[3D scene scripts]

========

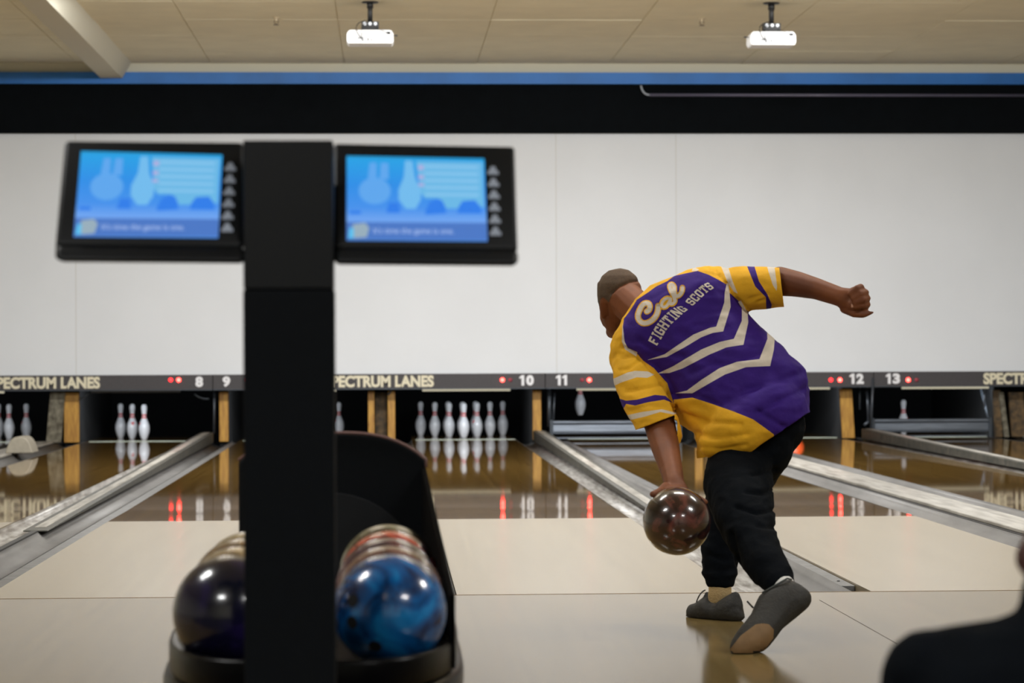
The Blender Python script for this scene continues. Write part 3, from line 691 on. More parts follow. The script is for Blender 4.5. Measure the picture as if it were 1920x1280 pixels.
def ball(c, m_, label, group=None, holes=None):
    T = empty('bowling_ball', (c[0], c[1], c[2]-RB), label, 'bowling ball', group)
    b_ = bmesh.new(); bmesh.ops.create_uvsphere(b_, u_segments=56, v_segments=36, radius=RB)
    me = bpy.data.meshes.new('ball_shell'); b_.to_mesh(me); b_.free(); me.materials.append(m_)
    o = link('ball_shell', me, T, True); o.location = (0, 0, RB); o.matrix_parent_inverse = Matrix.Identity(4)
    if holes:
        for h in holes:
            d = Vector(h).normalized(); b_ = bmesh.new()
            bmesh.ops.create_cone(b_, cap_ends=True, segments=20, radius1=.0125, radius2=.0125, depth=.004, matrix=Matrix.Translation(d*(RB-.0012)) @ d.to_track_quat('Z', 'Y').to_matrix().to_4x4())
            me = bpy.data.meshes.new('finger_hole'); b_.to_mesh(me); b_.free(); me.materials.append(mat('hole_black', (5, 5, 6), .9))
            h_ = link('finger_hole', me, T); h_.location = (0, 0, RB); h_.matrix_parent_inverse = Matrix.Identity(4)
    return T
zc = P(731, 1145, 5.06).z
GB = 'bowling balls lined up on the ball return'
ball((CXR, 5.06, zc), swirl('ball_blue', (8, 30, 70), (16, 92, 160), (30, 140, 210), 9), 'glossy blue bowling ball at the front right of the ball return', GB, [(-.66, -.75, -.12), (-.30, -.95, -.62), (-.62, -.70, .25)])
for k, (c1, c2, c3, lb) in enumerate((((70, 40, 38), (120, 84, 76), (150, 116, 106), 'pinkish brown bowling ball directly behind the blue one'), ((26, 16, 40), (70, 30, 60), (140, 70, 60), 'dark purple bowling ball, third behind the blue one'), ((60, 44, 50), (200, 80, 60), (90, 50, 80), 'red and purple bowling ball, fourth in the right row of the ball return'), ((60, 56, 44), (96, 92, 74), (130, 124, 96), 'olive grey bowling ball, last in the right row below the hood'))):
    ball((CXR-.004*(k % 2), 5.06+.2195*(k+1), zc), swirl('ball_r%d' % k, c1, c2, c3, 7), lb, GB)
for k, (c1, c2, c3, lb) in enumerate((((10, 12, 26), (18, 16, 44), (34, 24, 70), 'dark indigo bowling ball at the front left of the ball return'), ((90, 74, 50), (150, 128, 96), (170, 150, 116), 'tan bowling ball behind the indigo one'), ((50, 34, 22), (120, 92, 60), (150, 122, 84), 'brown bowling ball, third in the left row of the ball return'), ((110, 94, 66), (150, 132, 100), (80, 64, 42), 'pale tan bowling ball, last in the left row of the ball return'))):
    ball((CXL+.004*(k % 2), 5.06+.2195*k, zc), swirl('ball_l%d' % k, c1, c2, c3, 7), lb, GB)

# ------------------------------------------------------------------ figure tools
def sph(c, r, n=12, mtx=None):
    pts = []
    for i in range(n//2+1):
        th = math.pi*i/(n//2)
        for j in range(n):
            if i in (0, n//2) and j: continue
            ph = 2*math.pi*j/n; v = Vector((math.sin(th)*math.cos(ph), math.sin(th)*math.sin(ph), math.cos(th)))
            v = Vector((v.x*r[0], v.y*r[1], v.z*r[2])) if not isinstance(r, (int, float)) else v*r
            if mtx: v = mtx @ v
            pts.append(Vector(c)+v)
    return pts
def add_hull(b_, pts):
    vs = [b_.verts.new(p) for p in pts]
    r = bmesh.ops.convex_hull(b_, input=vs, use_existing_faces=False)
    bad = [g_ for g_ in set(r['geom_interior']+r['geom_unused']) if isinstance(g_, bmesh.types.BMVert)]
    bmesh.ops.delete(b_, geom=bad, context='VERTS')
def caps(b_, chain, n=14):
    """chain of (point, radius or (rx,ry,rz)) -> hulls of neighbours"""
    for (p0, r0_), (p1, r1_) in zip(chain, chain[1:]): add_hull(b_, sph(p0, r0_, n)+sph(p1, r1_, n))
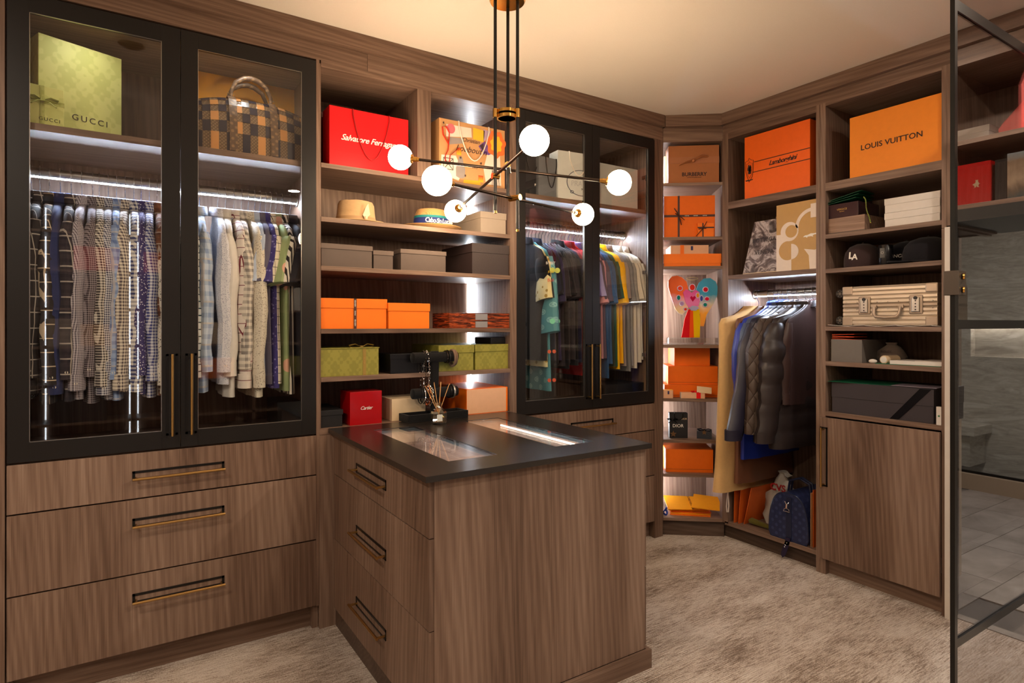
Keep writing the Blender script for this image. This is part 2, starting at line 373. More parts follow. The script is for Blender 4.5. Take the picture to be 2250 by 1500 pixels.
class Cab:
    def __init__(s, name, label, fr, x0, x1, depth, group=None, z=0):
        s.r = thing(name, label, 'cabinet' if 'shel' not in name else 'shelving', fr, x0, 0, z, group=group); s.x0 = x0; s.x1 = x1; s.w = x1 - x0; s.fr = fr; s.d = depth; s.z = z
        s.T = Matrix.Translation((-x0, 0, -z))
    def b(s, name, mat, *boxes, parent=None, bevel=0):
        m = MB(); m.M = s.T
        for q in boxes: m.box(*q)
        return m.build(name, mat, parent or s.r, bevel)
    def mb(s): m = MB(); m.M = s.T; return m
    def pull(s, parent, x, z, L, vertical=False, y=0.0):
        """slim bar pull on a black plate-and-shade frame"""
        m = s.mb(); t = 0.0025; h = 0.019 if not vertical else 0.021; k = 0.009  # black bands widened beyond the plate to paint in its slot shadow
        def bx2(a0, a1, c0, c1): (m.box(x + c0, x + c1, y - t, y, z + a0, z + a1) if vertical else m.box(x + a0, x + a1, y - t, y, z + c0, z + c1))
        bx2(-L / 2, L / 2, -h, -h + k); bx2(-L / 2, L / 2, h - k, h); bx2(-L / 2, -L / 2 + k, -h, h); bx2(L / 2 - k, L / 2, -h, h)
        m.build('backplate_and_shade', BLKM, parent)
        m = s.mb(); o = -0.008 if not vertical else 0; r = 0.0052; g = y - 0.032
        if vertical: m.cyl((x, g, z - L / 2), (x, g, z + L / 2), r, 10); posts = [(x, z - L / 2 + .012), (x, z + L / 2 - .012)]
        else: m.cyl((x - L / 2, g, z + o), (x + L / 2, g, z + o), r, 10); posts = [(x - L / 2 + .012, z + o), (x + L / 2 - .012, z + o)]
        for px, pz in posts: m.cyl((px, g, pz), (px, y, pz), 0.0045, 8)
        m.build('handle', BRASS, parent)
    def drawers(s, xa, xb, zs, L=0.325, y=0.0, first=True):
        for zt, zb in zip(zs, zs[1:]):
            d = s.b('drawer', WZ, (xa, xb, y, y + 0.02, zb + 0.003, zt - 0.003), bevel=0.001)
            s.pull(d, (xa + xb) / 2, zt - min(0.095, (zt - zb) / 2 - .0) if L else 0, L, y=y)
def glass_door(c, xa, xb, za, zb, gx0, gx1, gz0, gz1, hx):
    d = c.mb(); d.box(xa, gx0, 0, 0.022, za, zb); d.box(gx1, xb, 0, 0.022, za, zb); d.box(gx0, gx1, 0, 0.022, za, gz0); d.box(gx0, gx1, 0, 0.022, gz1, zb)
    dr = d.build('door', BLACK, c.r, 0.0008)
    m = c.mb(); m.box(gx0 - .006, gx1 + .006, 0.011, 0.015, gz0 - .006, gz1 + .006); m.build('glass_pane', GLASS, dr)
    m = c.mb(); t = .002
    for q in ((gx0, gx0 + t, gz0, gz1), (gx1 - t, gx1, gz0, gz1), (gx0, gx1, gz1 - t, gz1), (gx0, gx1, gz0, gz0 + t)): m.box(q[0], q[1], 0.004, 0.0105, q[2], q[3])
    m.build('glazing_seal', STEEL, dr)
    c.pull(dr, hx, 1.115, 0.33, True)
    return dr
def rod(c, xa, xb, y, z, r=0.020, ribs=False):
    m = c.mb(); m.cyl((xa, y, z), (xb, y, z), r, 16); o = m.build('hanging_rod', STEEL, c.r)
    m = c.mb(); m.box(xa + .01, xb - .01, y - .006, y - .0015, z - r - .002, z - r + .003); m.build('led_strip', LEDR, o)
    for x, dx in ((xa, .006), (xb, -.006)):
        m = c.mb(); m.cyl((x, y, z - .004), (x + dx, y, z - .004), 0.030, 20); m.build('bracket', STEEL, o)
    return o

# ---- wardrobe 1: two tall glass doors above three wide drawers
D1 = 0.58
c1 = Cab('glass_wardrobe', 'large wood wardrobe with two black framed glass doors and three wide drawers', FA, -0.345, 0.765, D1)
c1.b('side_panel', WZ, (-0.345, -0.325, .024, D1, 0.0, 2.615)); c1.b('side_panel', WZ, (0.745, 0.772, .024, D1, 0.0, 2.615))
c1.b('back_panel', WZ, (-0.325, 0.745, D1 - .02, D1, .109, 2.615))
c1.b('top_panel', WX, (-0.325, 0.745, .024, D1 - .02, 2.585, 2.615))
c1.b('shelf', WX, (-0.325, 0.745, .03, D1 - .02, 2.120, 2.147), bevel=.001)
c1.b('bottom_panel', WX, (-0.325, 0.745, .024, D1 - .02, .885, .905))
c1.b('plinth', WX, (-0.345, 0.765, .055, .075, 0, .105))
c1.drawers(-0.340, 0.757, [.893, .7096, .413, .109], 0.330)
c1.b('panel', WZ, (0.7575, 0.772, 0.0, .024, 0.109, 2.615)); c1.b('panel', WZ, (-1.30, -0.3445, -0.004, .024, 0, 2.615))
glass_door(c1, -0.339, 0.2093, .898, 2.607, -0.276, 0.144, .968, 2.543, 0.180)
glass_door(c1, 0.2117, 0.7565, .898, 2.607, 0.274, 0.694, .965, 2.543, 0.249)
rod(c1, -0.325, 0.745, 0.30, 2.018)
def puck(c, x, y, z):
    m = c.mb(); m.lathe([(.024, 0), (.032, 0), (.033, -.004), (.026, -.005), (.024, 0)], (x, y, z), 24); o = m.build('puck_light', STEEL, c.r)
    m = c.mb(); m.cyl((x, y, z - .001), (x, y, z - .003), .021, 20); m.build('lens', PUCK, o)
puck(c1, -.07, .062, 2.585); puck(c1, .48, .062, 2.585)
# ---- open shelving bay
D2 = 0.46
c2 = Cab('open_shelving', 'open wood shelving bay full of gift boxes, bags and hats between the glass wardrobes', FA, 0.762, 1.845, D2)
c2.b('side_panel', WZ, (0.772, 0.779, .003, D2, .90, 2.60), (0.7722, 0.774, 0, .003, .9, 2.6)); sp = c2.b('side_panel', WZ, (1.815, 1.843, 0, D2, .0, 2.615))
m = c2.mb()
for k in range(28):
    for yy in (0.06, 0.38): m.cyl((1.8146, yy, .98 + k * .057), (1.8152, yy, .98 + k * .057), .0025, 6)
m.build('shelf_pin_holes', BLKM, sp)['kind'] = 'stuff'
c2.b('back_panel', WZ, (0.779, 1.30, D2 - .018, D2, .9, 2.6)); c2.b('back_panel', WZ, (1.3008, 1.815, D2 - .018, D2, .9, 2.6))
c2.b('top_panel', WX, (0.779, 1.815, 0, D2 - .018, 2.585, 2.615), bevel=.001)
c2.b('divider', WZ, (1.259, 1.334, 0, D2 - .018, 2.147, 2.585), bevel=.001)
for z in (2.145, 1.896, 1.670, 1.3785, 1.155):
    c2.b('shelf', WX, (0.779, 1.815, 0.0, D2 - .018, z - .022, z), bevel=.0012)
c2.b('counter_board', WX, (0.772, 1.815, -.002, D2 - .018, .890, .918), bevel=.0012)
c2.b('front_panel', WZ, (0.7725, .850, -.001, .018, 0, .889)); 
ls = c2.b('led_strip', LED, (1.790, 1.8145, D2 - .0225, D2 - .0185, .92, 2.12))
c2.b('led_strip', LED, (1.800, 1.8145, D2 - .0225, D2 - .0185, 2.15, 2.58))
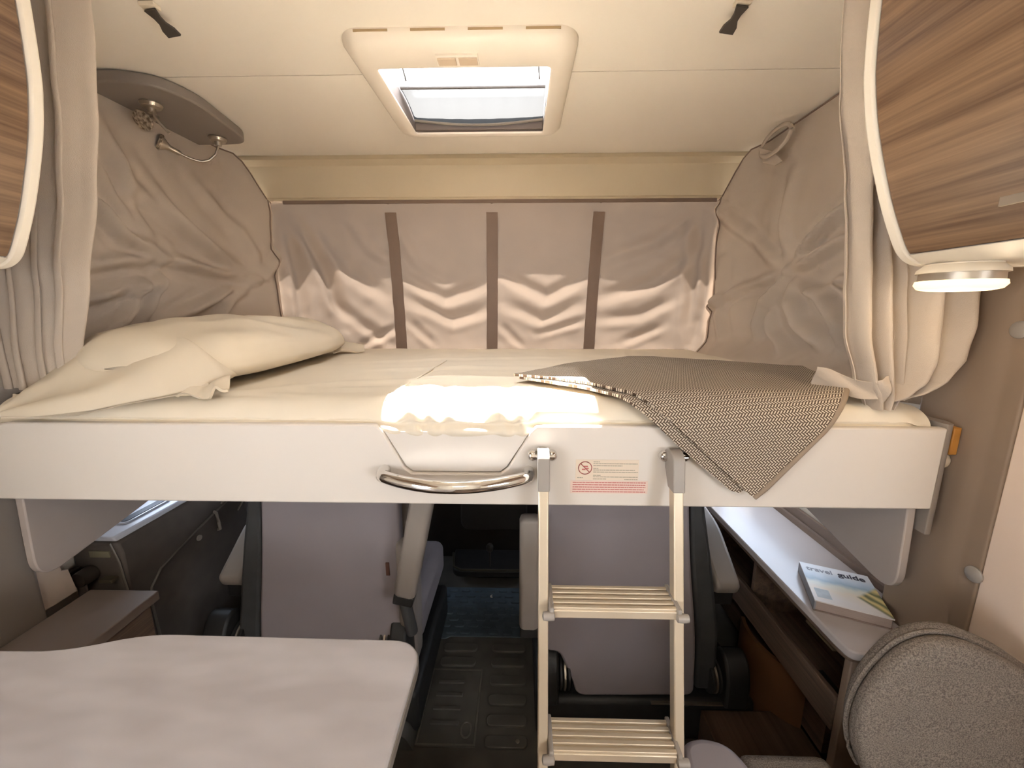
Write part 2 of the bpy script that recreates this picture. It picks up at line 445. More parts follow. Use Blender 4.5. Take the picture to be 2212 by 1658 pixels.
# pillars beside the bed: taupe face with a soft ridge, cover buttons
structure(obj('wall_pillar_right', prism(rpoly([(0.972, 0.765), (1.058, 0.765), (1.058, 0.952), (0.965, 0.952), (0.965, 0.83), (0.972, 0.80)], [0.006, 0, 0, 0.01, 0.01, 0.006]), 'z', 0.0, 1.999), PILLAR))
structure(obj('wall_lining_right', bx(0.974, 1.0595, 0.10, 0.7645, 0.0, 1.372), mat('warm_cream_lining', (232, 210, 192), .5, var=.02), bevel=0.003))
for (px, py) in ((2105, 1240), (2206, 712)):
    p = at(px, py, 'x', 0.971)
    o = obj('cover_cap', lathe([(0.017, 0.0), (0.017, -0.003), (0.014, -0.006), (0.004, -0.007)], p, 20, 'x'), GREYPL)
    tagp(o, 'round beige cover cap on the taupe pillar ' + ('above the speckled backrest' if py > 1000 else 'at bed curtain height'), 'cover cap', 'pillar cover caps')
structure(obj('wall_pillar_left', prism(rpoly([(-1.349, 0.55), (-1.25, 0.55), (-1.25, 0.885), (-1.349, 0.885)], [0, .01, .012, 0]), 'z', 0.0, 1.999), GREYP))
# floors
structure(obj('floor', bx(-1.35, 1.06, -2.2, 0.90, -0.2, 0.0), FLOORW))
structure(obj('floor_cab', bx(-1.35, 1.06, 0.90, 2.7, -0.2, -0.14), BLACKR))

# ------------------------------------------------------------------ drop-down bed
bed = empty('drop_down_bed', (-0.145, 1.43, 0.86), 'cream fronted drop-down bed with chrome grab bar above the cab seats', 'bed')
ZB, ZT = 0.862, 1.05
notch = [(0.035, ZT), (0.022, 1.035), (-0.028, 0.952), (-0.045, 0.938), (-0.245, 0.938), (-0.262, 0.952), (-0.306, 1.035), (-0.322, ZT)]
fp = [(-1.225, ZB), (0.915, ZB), (0.915, ZT)] + notch + [(-1.16, ZT), (-1.20, 1.043), (-1.225, 1.025)]
obj('front_panel', prism(fp, 'y', 0.83, 0.85), PANEL, bed, 0.004)
fl = [(0.0325, 1.028), (0.0195, 1.0325), (-0.0305, 0.9535), (-0.0465, 0.9395), (-0.2435, 0.9395), (-0.2595, 0.9535), (-0.3035, 1.0325)]
obj('recess_panel', prism([(-0.305, 1.034), (0.021, 1.034), (-0.0305, 0.9525), (-0.046, 0.9395), (-0.244, 0.9395), (-0.2595, 0.9525)], 'y', 0.836, 0.852), PANEL, bed, 0.002)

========

*Task to carry out*
Extract and output the part that opens with the line containing "Write part 2" and closes with the line containing "-0.2, -0.14), BLACKR))", unchanged, ends included.

*Exercise result*
Write part 2 of the bpy script that recreates this picture. It picks up at line 445. More parts follow. Use Blender 4.5. Take the picture to be 2212 by 1658 pixels.
# pillars beside the bed: taupe face with a soft ridge, cover buttons
structure(obj('wall_pillar_right', prism(rpoly([(0.972, 0.765), (1.058, 0.765), (1.058, 0.952), (0.965, 0.952), (0.965, 0.83), (0.972, 0.80)], [0.006, 0, 0, 0.01, 0.01, 0.006]), 'z', 0.0, 1.999), PILLAR))
structure(obj('wall_lining_right', bx(0.974, 1.0595, 0.10, 0.7645, 0.0, 1.372), mat('warm_cream_lining', (232, 210, 192), .5, var=.02), bevel=0.003))
for (px, py) in ((2105, 1240), (2206, 712)):
    p = at(px, py, 'x', 0.971)
    o = obj('cover_cap', lathe([(0.017, 0.0), (0.017, -0.003), (0.014, -0.006), (0.004, -0.007)], p, 20, 'x'), GREYPL)
    tagp(o, 'round beige cover cap on the taupe pillar ' + ('above the speckled backrest' if py > 1000 else 'at bed curtain height'), 'cover cap', 'pillar cover caps')
structure(obj('wall_pillar_left', prism(rpoly([(-1.349, 0.55), (-1.25, 0.55), (-1.25, 0.885), (-1.349, 0.885)], [0, .01, .012, 0]), 'z', 0.0, 1.999), GREYP))
# floors
structure(obj('floor', bx(-1.35, 1.06, -2.2, 0.90, -0.2, 0.0), FLOORW))
structure(obj('floor_cab', bx(-1.35, 1.06, 0.90, 2.7, -0.2, -0.14), BLACKR))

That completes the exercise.